Benício Tavares (PMDB) Único parlamentar que participou de todas as legislaturas desde a criação da Câmara Legislativa, Benício Tavares (PMDB) está inelegível até 2019. Dessa forma, só poderá concorrer no DF a partir de 2024. O peemedebista conseguiu se livrar de outros processos na Justiça, como a denúncia do Ministério Público de exploração sexual de menores na Amazônia, da qual foi absolvido, e pela prescrição da acusação de desvios de recursos da Associação dos Deficientes Físicos de Brasília. Sofreu, no entanto, uma condenação em 2011 por compra de votos e abuso de poder econômico nas eleições que lhe custou o mandato e um afastamento da política.
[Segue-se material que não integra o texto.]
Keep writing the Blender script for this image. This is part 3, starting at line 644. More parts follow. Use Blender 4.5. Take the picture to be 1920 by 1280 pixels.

Paulo Octávio (sem partido) Pode ser enquadrado na alínea K da Lei da Ficha Limpa, a mesma que tornou Roriz inelegível, uma vez que renunciou ao mandato de vice-governador, em fevereiro de 2011, nos desdobramentos da Operação Caixa de Pandora. Ficaria, assim, sem condições de concorrer até 2018. Os advogados do empresário, no entanto, alegam que a lei não se refere à condição de vice-governador e Paulo Octávio, então, não estaria inelegível. Caso decida se candidatar, no entanto, terá de fazer essa tese prevalecer na Justiça Eleitoral.
Luiz Estevão (PMDB) O peemedebista teve o mandato cassado em 2000 e, em tese, poderia voltar a concorrer a cargos públicos a partir de 2015. O empresário, no entanto, sofreu condenações no Superior Tribunal de Justiça (STJ) por vários crimes, em virtude do suposto envolvimento em desvios de recursos do Fórum Trabalhista de São Paulo, investigado pelo Ministério Público e pela CPI do Judiciário. Uma das condenações, que Estevão tenta reverter com recursos judiciais, lhe impõe uma pena de 31 anos de prisão. Pela Lei da Ficha Limpa, ele só poderia voltar a se candidatar num prazo de oito anos após o cumprimento da pena.